Yom Tov Shel Rosh HaShanah 5666 (Samech Vov) | |
Author: | Rabbi Sholom Dovber Schneersohn, the Fifth Rebbe of Chabad |
Language: | Hebrew |
Subject: | Jewish mysticism, Chabad philosophy |
Genre: | Non-fiction |
Published: | 2005 (emended edition) |
Pages: | 966 (emended hardcover edition) |
Isbn: | 9780826660664 |
Yom Tov Shel Rosh Hashana: 5666 (Hebrew: ספר המאמרים תרס״ו), known in Chasidic reference as Samech Vov, is a compilation of the Chasidic treatises by Rabbi Sholom Dovber Schneersohn, the fifth Rebbe of Chabad, from the Hebrew year 5666 (1905–06). This series of Chassidic essays is considered a fundamental work of Chabad mysticism.[1] The Samech Vov series is one of the single largest works of Chabad philosophy. The work is titled as Yom Tov Shel Rosh Hashana after the opening words of the first treatise. The work is also referred to as Hemshech Samech Vov ("Samech Vov Series").

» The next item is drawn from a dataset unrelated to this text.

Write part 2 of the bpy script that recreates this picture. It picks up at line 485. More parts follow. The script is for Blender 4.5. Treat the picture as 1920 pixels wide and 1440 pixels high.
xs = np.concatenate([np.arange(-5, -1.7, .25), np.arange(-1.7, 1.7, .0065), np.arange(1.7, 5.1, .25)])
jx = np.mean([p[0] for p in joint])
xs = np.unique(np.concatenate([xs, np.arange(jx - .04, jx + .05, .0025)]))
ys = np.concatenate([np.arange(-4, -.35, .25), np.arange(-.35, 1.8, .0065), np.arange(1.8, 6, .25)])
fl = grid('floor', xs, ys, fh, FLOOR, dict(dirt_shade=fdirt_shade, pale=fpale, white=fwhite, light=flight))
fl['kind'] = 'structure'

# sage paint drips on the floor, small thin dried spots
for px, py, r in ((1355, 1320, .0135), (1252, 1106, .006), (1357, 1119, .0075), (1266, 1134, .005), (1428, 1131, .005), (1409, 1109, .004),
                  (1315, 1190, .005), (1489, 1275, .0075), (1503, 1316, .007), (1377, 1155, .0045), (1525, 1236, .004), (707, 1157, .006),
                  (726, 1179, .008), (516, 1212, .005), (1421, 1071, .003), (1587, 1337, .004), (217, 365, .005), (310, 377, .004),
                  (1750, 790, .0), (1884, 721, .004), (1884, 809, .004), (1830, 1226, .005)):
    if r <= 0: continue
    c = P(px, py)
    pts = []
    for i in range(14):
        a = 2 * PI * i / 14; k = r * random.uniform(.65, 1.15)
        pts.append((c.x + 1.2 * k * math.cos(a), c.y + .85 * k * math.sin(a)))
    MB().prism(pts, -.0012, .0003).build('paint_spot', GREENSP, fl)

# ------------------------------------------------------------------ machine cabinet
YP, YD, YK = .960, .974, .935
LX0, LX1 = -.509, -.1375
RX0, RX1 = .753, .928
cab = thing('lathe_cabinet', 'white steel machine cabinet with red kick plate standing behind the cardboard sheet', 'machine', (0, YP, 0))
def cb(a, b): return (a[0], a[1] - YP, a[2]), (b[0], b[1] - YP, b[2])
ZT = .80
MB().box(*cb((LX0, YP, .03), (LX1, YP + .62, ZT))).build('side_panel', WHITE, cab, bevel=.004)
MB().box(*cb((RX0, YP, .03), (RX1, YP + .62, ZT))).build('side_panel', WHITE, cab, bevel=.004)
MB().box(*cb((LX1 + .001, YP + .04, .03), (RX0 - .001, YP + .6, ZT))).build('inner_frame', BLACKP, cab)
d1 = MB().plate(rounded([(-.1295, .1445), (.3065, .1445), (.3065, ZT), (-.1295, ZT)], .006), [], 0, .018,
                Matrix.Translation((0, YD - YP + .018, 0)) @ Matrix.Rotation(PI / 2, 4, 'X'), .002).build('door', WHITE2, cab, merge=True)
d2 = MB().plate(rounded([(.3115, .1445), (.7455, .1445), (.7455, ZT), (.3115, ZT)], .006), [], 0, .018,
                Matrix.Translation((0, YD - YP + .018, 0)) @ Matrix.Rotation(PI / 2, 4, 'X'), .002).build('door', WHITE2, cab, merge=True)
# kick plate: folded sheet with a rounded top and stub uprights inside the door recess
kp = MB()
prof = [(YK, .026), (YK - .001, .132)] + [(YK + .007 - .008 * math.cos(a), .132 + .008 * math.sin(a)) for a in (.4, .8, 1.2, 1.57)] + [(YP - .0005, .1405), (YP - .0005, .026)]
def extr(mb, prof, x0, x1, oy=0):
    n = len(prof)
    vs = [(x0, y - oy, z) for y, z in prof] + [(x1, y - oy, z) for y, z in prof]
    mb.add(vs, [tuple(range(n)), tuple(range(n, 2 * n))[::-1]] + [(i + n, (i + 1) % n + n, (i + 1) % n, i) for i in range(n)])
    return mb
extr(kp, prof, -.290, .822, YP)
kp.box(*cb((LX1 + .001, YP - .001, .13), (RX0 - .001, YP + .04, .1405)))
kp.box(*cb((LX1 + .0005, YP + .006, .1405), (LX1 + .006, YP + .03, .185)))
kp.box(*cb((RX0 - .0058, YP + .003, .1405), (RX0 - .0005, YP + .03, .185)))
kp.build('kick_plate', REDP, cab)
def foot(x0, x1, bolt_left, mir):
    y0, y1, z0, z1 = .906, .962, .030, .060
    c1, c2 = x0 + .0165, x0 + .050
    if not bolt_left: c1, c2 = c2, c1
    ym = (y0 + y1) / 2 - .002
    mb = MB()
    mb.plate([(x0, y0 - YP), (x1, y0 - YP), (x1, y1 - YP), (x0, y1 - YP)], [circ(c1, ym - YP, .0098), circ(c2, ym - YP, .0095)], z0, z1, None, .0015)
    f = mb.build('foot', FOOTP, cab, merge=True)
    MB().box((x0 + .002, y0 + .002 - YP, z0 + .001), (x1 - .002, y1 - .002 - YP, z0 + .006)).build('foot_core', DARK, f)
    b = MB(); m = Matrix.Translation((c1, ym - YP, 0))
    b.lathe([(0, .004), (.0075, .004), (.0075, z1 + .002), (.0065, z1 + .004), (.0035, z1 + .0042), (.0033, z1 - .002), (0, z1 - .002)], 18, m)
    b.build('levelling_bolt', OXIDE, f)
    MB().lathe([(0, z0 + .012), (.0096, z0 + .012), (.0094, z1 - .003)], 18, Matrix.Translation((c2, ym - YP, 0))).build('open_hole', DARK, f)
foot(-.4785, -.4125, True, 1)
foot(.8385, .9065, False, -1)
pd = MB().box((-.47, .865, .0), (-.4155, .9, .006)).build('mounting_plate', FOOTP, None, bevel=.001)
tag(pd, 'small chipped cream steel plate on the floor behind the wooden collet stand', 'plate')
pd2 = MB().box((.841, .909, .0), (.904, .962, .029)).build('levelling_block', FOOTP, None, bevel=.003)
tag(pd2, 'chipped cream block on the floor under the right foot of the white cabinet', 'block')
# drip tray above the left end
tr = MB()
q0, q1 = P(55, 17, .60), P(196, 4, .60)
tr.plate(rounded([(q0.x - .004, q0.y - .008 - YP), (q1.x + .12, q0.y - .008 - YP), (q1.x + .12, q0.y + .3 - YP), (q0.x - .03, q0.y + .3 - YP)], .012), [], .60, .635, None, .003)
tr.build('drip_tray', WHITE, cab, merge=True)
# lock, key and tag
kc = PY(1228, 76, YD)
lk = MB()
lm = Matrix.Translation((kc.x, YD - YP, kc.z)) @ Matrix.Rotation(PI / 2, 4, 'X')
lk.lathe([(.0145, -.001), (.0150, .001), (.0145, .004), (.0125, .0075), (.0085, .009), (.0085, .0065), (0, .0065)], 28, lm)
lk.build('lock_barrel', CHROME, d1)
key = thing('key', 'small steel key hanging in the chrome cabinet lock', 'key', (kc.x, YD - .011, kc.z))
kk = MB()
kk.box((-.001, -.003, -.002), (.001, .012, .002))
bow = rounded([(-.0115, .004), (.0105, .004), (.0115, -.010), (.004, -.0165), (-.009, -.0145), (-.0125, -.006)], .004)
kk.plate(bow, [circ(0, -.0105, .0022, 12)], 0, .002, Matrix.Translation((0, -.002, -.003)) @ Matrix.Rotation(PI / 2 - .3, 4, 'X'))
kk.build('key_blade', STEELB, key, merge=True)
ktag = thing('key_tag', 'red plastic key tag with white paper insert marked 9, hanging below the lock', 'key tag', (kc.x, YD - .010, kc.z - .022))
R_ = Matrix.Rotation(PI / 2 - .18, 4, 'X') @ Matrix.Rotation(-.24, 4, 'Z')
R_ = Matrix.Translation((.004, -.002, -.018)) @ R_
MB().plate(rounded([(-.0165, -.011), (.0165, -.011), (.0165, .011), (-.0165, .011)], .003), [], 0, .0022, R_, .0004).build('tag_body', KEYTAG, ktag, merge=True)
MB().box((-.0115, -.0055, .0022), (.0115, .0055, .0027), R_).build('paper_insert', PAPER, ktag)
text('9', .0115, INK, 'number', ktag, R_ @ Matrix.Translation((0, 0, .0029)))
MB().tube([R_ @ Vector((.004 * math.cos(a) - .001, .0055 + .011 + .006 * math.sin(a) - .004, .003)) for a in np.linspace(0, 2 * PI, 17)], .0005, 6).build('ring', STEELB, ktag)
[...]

The Samech Vov series of Chassidic discourses is one of the largest collections of its kind. The central theme in the series is the concept of Dira Betachtonim, the process of "making the world a dwelling place for God". In the Samech Vov series, this idea is pronounced as the ultimate purpose of creation.[2]
The concept of a divine dwelling is attributed to a statement in Midrash Tanchuma, an Talmudic book of homilies, “God had a desire to have a home in the lower world.”[3] [4]
Samech Vov is styled as a series of discourses. Though Rabbi Shalom Dovber's Samech Vov and Ayin Beis are the more well known Chabad discourse series, the "Hemshech style" was first developed by the fourth Rebbe of Chabad, Rabbi Shmuel Schneersohn.[5]
Heshech Samech Vov was published by Kehot Publication Society in 1972.[6] An emended multi-volume edition was published in 2005, also by Kehot.[7] This edition includes comments and explanations by Rabbi Yosef Yitzchak Schneersohn, the sixth Chabad Rebbe, and Rabbi Menachem Mendel Schneerson, the seventh Chabad Rebbe.[8]